A Pd(ii) catecholato complex bearing 5,5′-divinyl-2,2′-bipyridine: synthesis, characterization, and electrochemical disproportionation in solutions and electropolymerized films

Abstract

A new Pd(II) catecholato (Cat) complex bearing 5,5′-divinyl-2,2′-bipyridine as an ancillary ligand (complex 2) was synthesized, and its electrochemical behavior in solutions and electropolymerized films was characterized. A comparison of 2 with an analog containing ^tBu groups (complex 1) revealed that the introduced vinyl groups positively shifted the reduction potential of the bipyridine (Bpy) moiety, in line with the lowered lowest unoccupied molecular orbital, thus redshifting the ligand-to-ligand charge transfer (LL'CT) transition absorption from the Cat to Bpy ligands across the Pd(II) center.
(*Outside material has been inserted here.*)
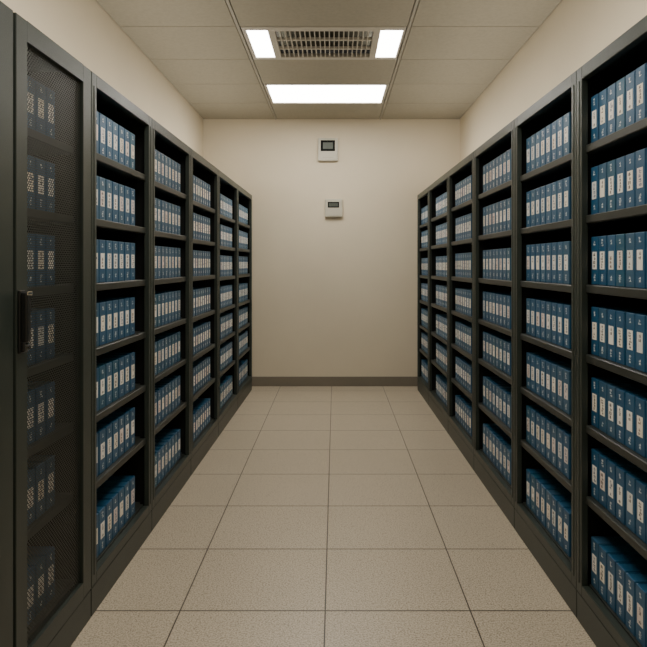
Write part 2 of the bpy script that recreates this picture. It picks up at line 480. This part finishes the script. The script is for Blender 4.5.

Complex 2 exhibits a reversible redox wave for the semiquinone (SQ)/Cat couple in DMF/ⁿBu₄NPF₆. On the other hand, the addition of Cl⁻ substantially changed the voltametric properties, indicating disproportionation between the electrogenerated SQ complexes to the regenerated 2 and ligand dissociation products. In contrast to previous reports on the disproportionation of chemically isolated SQ complexes, we found electrochemical features of the repeated anodic oxidation of regenerated 2 followed by disproportionation. The electropolymerized films of 2 on indium tin oxide electrodes exhibited a widely separated pair of anodic and cathodic peaks, similar to those of monomer 2 in solution. The disproportionation of the constituent complexes in the metallopolymers was spectroelectrochemically monitored by the disappearance of the characteristic LL'CT absorption, indicative of ligand dissociation. These findings provide new insights into the fabrication of redox-active metallopolymer films and their applications, which exploit their electrochemical reactivity and bistability in molecular devices.